平成21年度 第1回市原市議会定例会 反対討論 桑田尚子
市議会レポート【市原市の定額給付金事業に対する反対討論】桑田尚子
議案第37号 平成20年度市原市一般会計補正予算(第4号)について、市民ネットワークを代表して反対の立場から討論を行ないます。
本案は、国の補正予算の成立に伴い、定額給付金給付事業費、社会福祉総務費、児童福祉総務費、人件費の調整で、歳入歳出予算の総額にそれぞれ46億9千5百82万3千円を追加し、歳入歳出予算の総額を歳入歳出それぞれ897億1千9百20万7千円とするもので、歳入としては、国庫支出金を計上するものです。
このうちの定額給付金給付事業に対し、市民ネットワークは平成20年第4回定例会において、この思いつき、バラ撒き給付金の廃止を求めて「定額給付金の廃止を求める意見書」を提出しています。
定額給付金事業については、その名目が当初の生活支援対策というものから、いつの間にか一回限りの景気刺激策へと変わりました。この定額給付金については、報道各社が今月上旬に行なった世論調査に対して国民の約7割以上が「評価せず」と答えています。支給された場合の使い道については、生活費(50.8%)や、貯蓄(27.2%)となっており、合計すると80%近くが堅実な使い方になっており、国が予想している娯楽費や高価な商品の消費に回らない計算です。このことは、3年後の増税に備えているのだと思います。

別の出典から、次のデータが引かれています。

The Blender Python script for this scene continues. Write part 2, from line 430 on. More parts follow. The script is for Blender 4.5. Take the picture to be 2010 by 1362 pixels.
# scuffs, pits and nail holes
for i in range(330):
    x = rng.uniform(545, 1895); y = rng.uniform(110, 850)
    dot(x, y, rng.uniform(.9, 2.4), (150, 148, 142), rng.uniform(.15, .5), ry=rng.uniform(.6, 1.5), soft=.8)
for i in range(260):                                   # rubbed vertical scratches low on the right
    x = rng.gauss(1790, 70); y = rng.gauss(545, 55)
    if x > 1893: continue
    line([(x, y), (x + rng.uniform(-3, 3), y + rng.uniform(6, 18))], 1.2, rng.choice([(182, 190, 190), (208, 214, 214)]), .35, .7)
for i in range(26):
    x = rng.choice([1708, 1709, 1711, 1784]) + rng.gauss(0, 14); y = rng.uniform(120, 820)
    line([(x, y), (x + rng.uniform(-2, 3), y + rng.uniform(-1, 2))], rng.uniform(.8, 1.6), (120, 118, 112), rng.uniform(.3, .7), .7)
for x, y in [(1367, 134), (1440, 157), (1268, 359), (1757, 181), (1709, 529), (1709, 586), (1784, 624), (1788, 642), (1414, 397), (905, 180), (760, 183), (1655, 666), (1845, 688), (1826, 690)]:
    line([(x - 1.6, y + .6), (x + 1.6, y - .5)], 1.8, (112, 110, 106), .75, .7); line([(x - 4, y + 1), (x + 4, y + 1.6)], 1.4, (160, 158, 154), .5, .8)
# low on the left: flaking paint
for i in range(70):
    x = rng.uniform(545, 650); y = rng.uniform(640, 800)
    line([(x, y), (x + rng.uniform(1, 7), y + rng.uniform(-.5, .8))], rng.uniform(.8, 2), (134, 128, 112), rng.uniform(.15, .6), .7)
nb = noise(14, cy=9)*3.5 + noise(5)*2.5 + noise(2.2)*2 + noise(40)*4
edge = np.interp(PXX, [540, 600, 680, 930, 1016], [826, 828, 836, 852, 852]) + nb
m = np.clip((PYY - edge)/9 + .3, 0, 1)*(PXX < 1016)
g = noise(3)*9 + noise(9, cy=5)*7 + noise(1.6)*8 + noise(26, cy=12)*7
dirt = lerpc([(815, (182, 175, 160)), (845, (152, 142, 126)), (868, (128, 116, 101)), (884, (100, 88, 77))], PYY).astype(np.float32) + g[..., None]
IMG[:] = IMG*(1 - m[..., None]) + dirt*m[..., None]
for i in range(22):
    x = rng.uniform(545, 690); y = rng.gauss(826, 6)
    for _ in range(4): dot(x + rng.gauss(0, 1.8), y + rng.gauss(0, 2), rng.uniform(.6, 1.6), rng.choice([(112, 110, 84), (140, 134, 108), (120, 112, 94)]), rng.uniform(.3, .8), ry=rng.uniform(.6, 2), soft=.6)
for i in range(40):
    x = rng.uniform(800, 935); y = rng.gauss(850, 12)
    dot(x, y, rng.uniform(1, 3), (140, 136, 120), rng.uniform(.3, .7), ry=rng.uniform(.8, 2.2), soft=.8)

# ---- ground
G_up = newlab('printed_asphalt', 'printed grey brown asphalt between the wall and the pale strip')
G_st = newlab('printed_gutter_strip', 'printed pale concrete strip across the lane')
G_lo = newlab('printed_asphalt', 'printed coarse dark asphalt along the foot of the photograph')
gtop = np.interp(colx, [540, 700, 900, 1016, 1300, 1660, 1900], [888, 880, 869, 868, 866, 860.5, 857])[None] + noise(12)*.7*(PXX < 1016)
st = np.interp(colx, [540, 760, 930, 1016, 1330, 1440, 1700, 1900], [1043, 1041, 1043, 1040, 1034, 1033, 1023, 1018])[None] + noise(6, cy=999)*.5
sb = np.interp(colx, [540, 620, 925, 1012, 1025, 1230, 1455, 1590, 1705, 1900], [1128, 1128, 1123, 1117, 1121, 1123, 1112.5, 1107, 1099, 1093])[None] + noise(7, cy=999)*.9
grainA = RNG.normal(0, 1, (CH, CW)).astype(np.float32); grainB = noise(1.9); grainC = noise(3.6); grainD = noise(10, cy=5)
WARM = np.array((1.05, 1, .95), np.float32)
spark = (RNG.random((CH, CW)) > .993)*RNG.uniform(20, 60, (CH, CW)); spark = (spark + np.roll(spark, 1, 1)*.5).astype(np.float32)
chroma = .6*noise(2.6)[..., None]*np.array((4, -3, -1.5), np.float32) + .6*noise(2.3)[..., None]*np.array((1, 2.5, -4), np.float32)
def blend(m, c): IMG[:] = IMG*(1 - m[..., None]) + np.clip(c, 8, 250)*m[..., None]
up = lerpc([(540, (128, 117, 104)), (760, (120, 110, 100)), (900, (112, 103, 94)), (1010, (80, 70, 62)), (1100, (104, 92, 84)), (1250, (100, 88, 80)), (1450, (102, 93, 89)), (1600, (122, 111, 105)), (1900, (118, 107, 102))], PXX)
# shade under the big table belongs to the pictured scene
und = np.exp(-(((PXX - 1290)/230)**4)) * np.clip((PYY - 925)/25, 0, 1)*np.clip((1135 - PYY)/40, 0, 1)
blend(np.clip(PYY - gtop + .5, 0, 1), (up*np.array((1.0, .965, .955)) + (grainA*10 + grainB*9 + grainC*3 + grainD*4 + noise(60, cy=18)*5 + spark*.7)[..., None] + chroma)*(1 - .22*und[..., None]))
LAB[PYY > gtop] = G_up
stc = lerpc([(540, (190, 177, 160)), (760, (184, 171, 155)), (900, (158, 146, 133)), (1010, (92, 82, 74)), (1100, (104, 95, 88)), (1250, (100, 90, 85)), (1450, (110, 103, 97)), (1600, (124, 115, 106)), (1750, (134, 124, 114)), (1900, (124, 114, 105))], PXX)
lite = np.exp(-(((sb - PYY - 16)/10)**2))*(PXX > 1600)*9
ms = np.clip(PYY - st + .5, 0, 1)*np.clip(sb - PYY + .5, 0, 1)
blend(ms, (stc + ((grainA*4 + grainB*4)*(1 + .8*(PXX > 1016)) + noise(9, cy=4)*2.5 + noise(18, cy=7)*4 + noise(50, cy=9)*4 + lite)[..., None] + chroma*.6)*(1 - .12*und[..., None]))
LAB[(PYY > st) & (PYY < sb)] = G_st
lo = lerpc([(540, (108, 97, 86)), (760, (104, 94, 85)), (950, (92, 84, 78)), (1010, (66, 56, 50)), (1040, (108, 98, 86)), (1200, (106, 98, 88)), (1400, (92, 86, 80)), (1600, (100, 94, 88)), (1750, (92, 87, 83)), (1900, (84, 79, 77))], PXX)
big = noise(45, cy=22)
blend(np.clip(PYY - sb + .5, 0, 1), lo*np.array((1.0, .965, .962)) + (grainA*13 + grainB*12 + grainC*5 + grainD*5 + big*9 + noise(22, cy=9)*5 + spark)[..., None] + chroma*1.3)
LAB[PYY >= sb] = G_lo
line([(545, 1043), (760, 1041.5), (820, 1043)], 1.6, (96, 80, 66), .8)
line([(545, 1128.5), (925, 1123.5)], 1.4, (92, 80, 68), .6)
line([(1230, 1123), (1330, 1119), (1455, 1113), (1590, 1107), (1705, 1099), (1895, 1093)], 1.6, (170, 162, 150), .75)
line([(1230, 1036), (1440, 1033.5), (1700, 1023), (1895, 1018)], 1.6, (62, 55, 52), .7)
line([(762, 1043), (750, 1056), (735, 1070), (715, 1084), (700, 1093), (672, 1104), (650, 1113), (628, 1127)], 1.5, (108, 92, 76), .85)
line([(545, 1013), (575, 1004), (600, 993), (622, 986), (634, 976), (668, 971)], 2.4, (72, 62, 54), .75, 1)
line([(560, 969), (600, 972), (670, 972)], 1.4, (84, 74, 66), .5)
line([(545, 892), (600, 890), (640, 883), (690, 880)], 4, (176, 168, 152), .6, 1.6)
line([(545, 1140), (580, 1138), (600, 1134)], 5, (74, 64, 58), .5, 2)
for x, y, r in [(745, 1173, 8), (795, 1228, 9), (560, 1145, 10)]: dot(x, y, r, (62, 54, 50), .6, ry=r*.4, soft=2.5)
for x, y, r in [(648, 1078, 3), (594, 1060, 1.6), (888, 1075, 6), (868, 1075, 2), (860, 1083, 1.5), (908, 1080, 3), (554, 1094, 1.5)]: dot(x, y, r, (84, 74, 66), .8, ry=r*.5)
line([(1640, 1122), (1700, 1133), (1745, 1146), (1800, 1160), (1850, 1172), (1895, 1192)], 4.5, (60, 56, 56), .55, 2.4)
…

このように、国民としては誰もが一律にもらえる給付金は拒んでいませんが、この施策自体、苦境に直面する日本経済を救う切り札とは考えていません。事実、内閣府の国会答弁(09年1月7日参議院本会議)によりますと、実質GDP、国内総生産押し上げ効果は、モデル計算で0.1%、仮に定額給付金の4割が消費に回ったとしても0.15%というのが実態です。
2兆円もの国家資金を使うのなら、緊急性の高い雇用対策や社会保障のなどに回すべきです。
市原市では約42億円がばら蒔かれ、事務経費が約2億円です。更に、今回示された補正予算第4号には「子育て応援特別手当」が、第2子以降に対し平成20年度3月末時点で、
満3歳から5歳の子どもだけに支給されます。この手当てとして、一人3万6千円、市全体では1億7千117万3千円が国庫補助されます。この事業も1回限りのバラマキに過ぎず、政策目的がはっきりしていません。
又、定額給付金の給付方法については、地方自治法改正後、機関委任事務でなく自治事務へと変わっているはずなのですが、機関委任事務制度そのものです。実施が事実上強制されるようなこの手法は地方分権の流れを否定しているとしか思えず、政府の上位下達の体質がそのままであることも問題です。
拠って、市民ネットワークは、政策目的がはっきりしないままのバラマキ税金の使い方に根本的な問題があることと、又、地方自治の流れに逆行した「手続き上」の問題があることの2点から、この議案に反対いたします。